Il battibecco tra la premier e il capo dell’Eliseo è solo l’ultima puntata di una storia antica. Purtroppo Roma e Parigi non si capiscono o si manipolano a vicenda, sono stati rari i momenti felici di collaborazione. È una forma di concorrenza politico-diplomatica che sarebbe finalmente il momento di superare
Ciò che è accaduto a Tirana non è una tragedia. Ha ragione l’ambasciatore Stefanini: l’Italia diplomatica è adusa a corse ad inseguimento. Siamo entrati nei formati che contano quasi sempre al secondo giro. Il problema è che avevamo dei punti fissi: in generale gli Stati Uniti che supportavano la nostra partecipazione. Siamo sempre stati utili come ammortizzatore in caso di difficoltà.
Oggi il nostro problema è che siamo al largo in un mare agitato, senza riferimenti a cui ancorarsi nell’eventualità di pericoli seri. Inoltre la maggioranza di governo non è compatta e la Lega è rimasta su posizione euroscettiche, malgrado l’evoluzione dei Fratelli d’Italia. L’eurolegame più solido è Antonio Tajani, che non perde occasione per ribadirlo. È utile rammentare a tal proposito che i mercati guardano alle sue posizione come ad una garanzia: un eventuale rischio di sganciamento dell’Italia farebbe volare lo spread e ci butterebbe nella bufera. Il nostro (enorme) debito è garantito dall’euro e dalla Germania in primis.

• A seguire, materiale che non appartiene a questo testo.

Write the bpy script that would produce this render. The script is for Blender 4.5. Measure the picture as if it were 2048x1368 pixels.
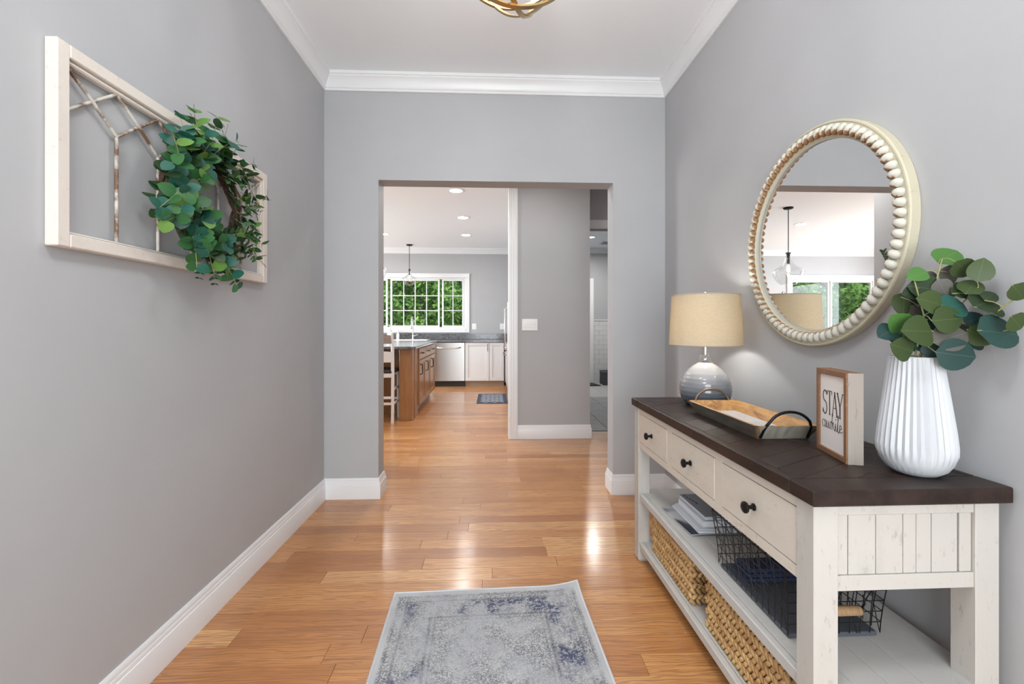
import bpy, math, random
from mathutils import Vector, Matrix
R = math.radians
random.seed(7)
for o in list(bpy.data.objects): bpy.data.objects.remove(o)
S = bpy.context.scene
COL = S.collection

# ------------------------------------------------------------------ camera
cd = bpy.data.cameras.new('camera'); cam = bpy.data.objects.new('camera', cd); COL.objects.link(cam)
cam.location = (0, 0, 1.22); cam.rotation_euler = (R(90), 0, -0.0424)
cd.sensor_fit = 'HORIZONTAL'; cd.sensor_width = 36; cd.lens = 36 * 890 / 2048
cd.shift_y = -(684 - 649.5) / 2048; cd.clip_start = 0.05; cd.clip_end = 200
S.camera = cam
# ------------------------------------------------------------------ sky, daylight, exposure
W = bpy.data.worlds.new('sky'); S.world = W; W.use_nodes = True
W.node_tree.nodes['Background'].inputs[0].default_value = (0.86, 0.93, 1.0, 1)
W.node_tree.nodes['Background'].inputs[1].default_value = 1.15
S.view_settings.view_transform = 'Standard'; S.view_settings.look = 'None'
S.view_settings.exposure = 0.55; S.view_settings.gamma = 1.0; S.view_settings.use_curve_mapping = False
S.cycles.max_bounces = 9; S.cycles.diffuse_bounces = 5; S.cycles.glossy_bounces = 4; S.cycles.transparent_max_bounces = 12
S.cycles.caustics_reflective = False; S.cycles.caustics_refractive = False

def area(name, loc, rot, sx, sy, power, col=(1, 1, 1), shape='RECTANGLE', spread=180):
    l = bpy.data.lights.new(name, 'AREA'); l.shape = shape; l.size = sx
    if shape in ('RECTANGLE', 'ELLIPSE'): l.size_y = sy
    l.energy = power; l.color = col; l.spread = R(spread)
    o = bpy.data.objects.new(name, l); COL.objects.link(o); o.location = loc; o.rotation_euler = rot
    return o
# added area lamps standing in for daylight at the unseen entry and patio doors
area('entry_fill', (0.03, -1.86, 1.35), (R(90), 0, 0), 2.0, 2.3, 74, (0.92, 0.97, 1.0))
area('patio_fill', (-6.42, 6.6, 1.3), (R(90), 0, R(-90)), 2.6, 2.1, 235, (0.88, 0.95, 1.0))
sun_d = bpy.data.lights.new('sun', 'SUN'); sun_d.energy = 2.6; sun_d.angle = R(3); sun_d.color = (1, .96, .88)
sun_o = bpy.data.objects.new('sun', sun_d); COL.objects.link(sun_o); sun_o.rotation_euler = (R(38), 0, R(-12))

# ------------------------------------------------------------------ mesh builder
class MB:
    def __init__(s): s.v = []; s.f = []
    def add(s, vs, fs):
        n = len(s.v); s.v += [tuple(p) for p in vs]; s.f += [tuple(i + n for i in f) for f in fs]; return s
    def box(s, x0, x1, y0, y1, z0, z1):
        return s.add([(x0,y0,z0),(x1,y0,z0),(x1,y1,z0),(x0,y1,z0),(x0,y0,z1),(x1,y0,z1),(x1,y1,z1),(x0,y1,z1)],
                     [(0,3,2,1),(4,5,6,7),(0,1,5,4),(1,2,6,5),(2,3,7,6),(3,0,4,7)])
    def cbox(s, x0, x1, y0, y1, z0, z1, c=.003):
        c = min(c, .45*(x1-x0), .45*(y1-y0), .45*(z1-z0))
        vs = []; P = {}
        for ix in (0, 1):
            for iy in (0, 1):
                for iz in (0, 1):
                    x, y, z = (x0, x1)[ix], (y0, y1)[iy], (z0, z1)[iz]
                    dx, dy, dz = (c, -c)[ix], (c, -c)[iy], (c, -c)[iz]
                    for k, p in enumerate(((x, y+dy, z+dz), (x+dx, y, z+dz), (x+dx, y+dy, z))):
                        P[ix, iy, iz, k] = len(vs); vs.append(p)
        fs = []
        for k in range(3):
            a, b = [q for q in range(3) if q != k]
            for sd in (0, 1):
                q = []
                for (i, j) in ((0,0),(1,0),(1,1),(0,1)):
                    t = [0,0,0]; t[k] = sd; t[a] = i; t[b] = j; q.append(P[t[0],t[1],t[2],k])
                fl = (sd == 1) ^ (k == 1)
                fs.append(tuple(q) if fl else tuple(q[::-1]))
            for i in (0, 1):
                for j in (0, 1):
                    t0 = [0,0,0]; t0[a] = i; t0[b] = j; t1 = t0[:]; t1[k] = 1
                    q = [P[t0[0],t0[1],t0[2],a], P[t1[0],t1[1],t1[2],a], P[t1[0],t1[1],t1[2],b], P[t0[0],t0[1],t0[2],b]]
                    fs.append(tuple(q))
        for ix in (0, 1):
            for iy in (0, 1):
                for iz in (0, 1): fs.append((P[ix,iy,iz,0], P[ix,iy,iz,1], P[ix,iy,iz,2]))
        s.add(vs, fs); s.fix = True; return s
    def prism(s, poly, a, b, axis='z', c=0):
        n = len(poly)
        def m(p, t): return {'z': (p[0], p[1], t), 'x': (t, p[0], p[1]), 'y': (p[0], t, p[1])}[axis]
        if c:
            cx = sum(p[0] for p in poly)/n; cy = sum(p[1] for p in poly)/n
            def ins(p):
                d = math.hypot(p[0]-cx, p[1]-cy) or 1; k = min(.4, 1.4*c/d); return (p[0]+(cx-p[0])*k, p[1]+(cy-p[1])*k)
            vs = [m(p, a) for p in poly] + [m(p, b-c) for p in poly] + [m(ins(p), b) for p in poly]
            fs = [tuple(range(n))[::-1], tuple(range(2*n, 3*n))]
            for r in (0, 1):
                for i in range(n): j = (i+1) % n; fs.append((r*n+i, r*n+j, (r+1)*n+j, (r+1)*n+i))
        else:
            vs = [m(p, a) for p in poly] + [m(p, b) for p in poly]
            fs = [tuple(range(n))[::-1], tuple(range(n, 2*n))] + [(i, (i+1) % n, n+(i+1) % n, n+i) for i in range(n)]
        s.add(vs, fs); s.fix = True; return s
    def tube(s, pts, r, n=8, closed=False, cap=True, flat=1.0):
        pts = [Vector(p) for p in pts]; N = len(pts)
        rr = r if isinstance(r, (list, tuple)) else [r]*N
        tans = []
        for i in range(N):
            if closed: t = pts[(i+1) % N] - pts[i-1]
            else: t = pts[min(i+1, N-1)] - pts[max(i-1, 0)]
            tans.append(t.normalized() if t.length > 1e-9 else Vector((0,0,1)))
        up = Vector((0,0,1)) if abs(tans[0].z) < .9 else Vector((1,0,0))
        u = (up - tans[0]*up.dot(tans[0])).normalized(); vs = []; fs = []
        for i in range(N):
            u = (u - tans[i]*u.dot(tans[i])).normalized(); w = tans[i].cross(u)
            for k in range(n):
                a = 2*math.pi*k/n; vs.append(pts[i] + u*math.cos(a)*rr[i] + w*math.sin(a)*rr[i]*flat)
        for i in range(N if closed else N-1):
            for k in range(n):
                j = (i+1) % N; l = (k+1) % n
                fs.append((i*n+k, i*n+l, j*n+l, j*n+k))
        if cap and not closed:
            fs.append(tuple(range(n))[::-1]); fs.append(tuple((N-1)*n+k for k in range(n)))
        s.add(vs, fs); s.fix = True; return s
    def lathe(s, prof, n=32, c=(0,0,0), axis='z', rfun=None, caps=True):
        vs = []; fs = []; m = len(prof)
        for i, (r, z) in enumerate(prof):
            for k in range(n):
                a = 2*math.pi*k/n; q = r*(rfun(i, k, a) if rfun else 1)
                p = (q*math.cos(a), q*math.sin(a), z)
                if axis == 'x': p = (z, p[0], p[1])
                if axis == 'y': p = (p[0], z, p[1])
                vs.append((c[0]+p[0], c[1]+p[1], c[2]+p[2]))
        for i in range(m-1):
            for k in range(n):
                l = (k+1) % n; fs.append((i*n+k, i*n+l, (i+1)*n+l, (i+1)*n+k))
        if caps:
            fs.append(tuple(range(n))[::-1]); fs.append(tuple((m-1)*n+k for k in range(n)))
        s.add(vs, fs); s.fix = True; return s
    def ell(s, c, rad, n=8, m=5, M=None):
        vs = []; fs = []
        c = Vector(c)
        def T(p):
            p = Vector((p[0]*rad[0], p[1]*rad[1], p[2]*rad[2])); return c + (M @ p if M else p)
        vs.append(T((0,0,1)))
        for i in range(1, m):
            t = math.pi*i/m
            for k in range(n): a = 2*math.pi*k/n; vs.append(T((math.sin(t)*math.cos(a), math.sin(t)*math.sin(a), math.cos(t))))
        vs.append(T((0,0,-1)))
        for k in range(n): fs.append((0, 1+k, 1+(k+1) % n))
        for i in range(m-2):
            for k in range(n): fs.append((1+i*n+k, 1+(i+1)*n+k, 1+(i+1)*n+(k+1) % n, 1+i*n+(k+1) % n))
        L = len(vs)-1; b = 1+(m-2)*n
        for k in range(n): fs.append((L, b+(k+1) % n, b+k))
        return s.add(vs, fs)
    def sweep(s, prof, path, zoff=0, closed=False):
        # prof: (offset to the right of the path, z); mitred corners, vertical profile
        N = len(path); vs = []; fs = []; m = len(prof)
        def nrm(a, b): d = Vector((b[0]-a[0], b[1]-a[1])).normalized(); return Vector((d.y, -d.x))
        for i in range(N):
            if closed: n1 = nrm(path[i-1], path[i]); n2 = nrm(path[i], path[(i+1) % N])
            else:
                n1 = nrm(path[max(i-1,0)], path[max(i,1)]); n2 = nrm(path[min(i,N-2)], path[min(i+1,N-1)])
            b = (n1+n2); b = b/(1+n1.dot(n2))
            for (o, z) in prof: vs.append((path[i][0]+b.x*o, path[i][1]+b.y*o, z+zoff))
        for i in range(N if closed else N-1):
            for k in range(m):
                l = (k+1) % m; j = (i+1) % N
                fs.append((i*m+k, i*m+l, j*m+l, j*m+k))
        if not closed: fs.append(tuple(range(m))); fs.append(tuple((N-1)*m+k for k in range(m))[::-1])
        s.add(vs, fs); s.fix = True; return s
    def mesh(s, name, smooth=None):
        me = bpy.data.meshes.new(name); me.from_pydata(s.v, [], s.f); me.update()
        if getattr(s, 'fix', False):
            import bmesh
            bm = bmesh.new(); bm.from_mesh(me); bmesh.ops.recalc_face_normals(bm, faces=bm.faces); bm.to_mesh(me); bm.free()
        if smooth is not None:
            me.polygons.foreach_set('use_smooth', [True]*len(me.polygons)); me.set_sharp_from_angle(angle=R(smooth))
        return me
    def build(s, name, mat, parent=None, smooth=None):
        me = s.mesh(name, smooth); me.materials.append(mat)
        return link(name, me, parent)
def link(name, me, parent=None, loc=None, rot=None, scale=None):
    o = bpy.data.objects.new(name, me); COL.objects.link(o); o.parent = parent
    if loc is not None: o.location = loc
    if rot is not None: o.rotation_euler = rot
    if scale is not None: o.scale = (scale,)*3 if isinstance(scale, (int, float)) else scale
    return o
def tag(o, label, cat, group=None):
    o['label'] = label; o['category'] = cat
    if group: o['group'] = group
    return o
def thing(name, label, cat, loc=(0,0,0), rz=0, group=None):
    o = bpy.data.objects.new(name, None); COL.objects.link(o); o.empty_display_size = .05
    o.location = loc; o.rotation_euler = (0, 0, rz); return tag(o, label, cat, group)
def struct(o): o['kind'] = 'structure'; return o
def dup(root, loc, rz, label, group=None):
    def cp(o, par):
        c = o.copy(); COL.objects.link(c); c.parent = par
        for ch in kids.get(o, []): cp(ch, c)
        return c
    kids = {}
    for o in list(COL.objects):
        if o.parent: kids.setdefault(o.parent, []).append(o)
    r = cp(root, None); r.location = loc; r.rotation_euler = (0, 0, rz); r['label'] = label
    if group: r['group'] = group
    return r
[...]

Con la Francia abbiamo sempre avuto un problema di concorrenza politico-diplomatica. Se oggi le relazioni Macron-Meloni paiono al minimo non si tratta di una novità: lo erano anche quelle Chirac-Dini, pur se meno mediatiche. Nicolas Sarkozy non si intese mai con Silvio Berlusconi (ricordate i sorrisetti con Angela Merkel?). Pur se francofono e simpatizzante della cultura francese, il Cavaliere fu respinto dai media e dalla società francese (inclusa la destra) mentre Prodi era personalmente apprezzato dai francesi un po’ di ogni sponda. Questione di opportunità, di fasi, di equilibri mutevoli. Forse di chimica. Berlusconi non se la prese e virò sugli anglosassoni.
Monti-Hollande fu un tempo davvero felice: non si videro mai così tanti ministri francesi a Roma. Poi si rientrò nel solito schema di sorrisi (amari o “gialli” in francese), incomprensioni, competitività e finte complicità. Basta guardare ai dossier mediterranei: su Libia, Tunisia e Libano non si è riusciti a lavorare assieme nemmeno quando ciò era un’evidente convenienza comune. In Libia ci siamo addirittura schierati su fronti opposti dal punto di vista militare (Roma con Tripoli; Parigi con Haftar) e ancora oggi non si riesce a superare tale impostazione.
In genere Roma soffre l’attivismo francese lamentando di essere messa a parte delle iniziative solo a cose fatte. Si dice di volere una relazione simile quella franco-tedesca, ma non è vero: ci si è abituati a fare i battitori liberi. Il paradosso è che invece i militari francesi e italiani si intendono davvero bene e, con l’appoggio della politica, potrebbero fare cose egregie. Parigi ritiene in genere gli italiani inaffidabili non per mezzi o volontà, ma perché prima di fare alcunché chiamano sempre Washington per conferma.
Considerata l’attuale imprevedibilità dell’amministrazione Trump, Emmanuel Macron vorrebbe un’Italia più “europeista”, anche se ciò a Roma viene percepito come “francofila”. Si pensa che il presidente francese sia debole e che strumentalizzi i dossier europei a fini interni: vero solo in parte. Lo stesso accade in Francia: si crede che gli italiani usino le critiche all’Eliseo per motivi interni, visto che attaccare la Francia non ha conseguenze. Uno schema da capri espiatori biunivoci o da zimbelli reciproci.
I francesi dovrebbero capire che a Roma, pur ammettendo che i francesi sono più rapidi in termini di iniziativa politica, non ci si arrende ancora all’evidenza di un presidente Usa troppo imprevedibile, pensando che alla fine prevarranno “i fondamentali”. E poi c’è da vedere cosa farà Berlino, a cui Parigi è legata per la politica estera e Roma per l’industria manifatturiera. Da entrambe le parti sono posizioni classiche pur cambiando i toni.
Niente di irreparabile anche se sarebbe utile un faccia a faccia più franco o tramite intermediari di fiducia. Purtroppo l’impressione è che tutto resterà com’è, almeno per ora.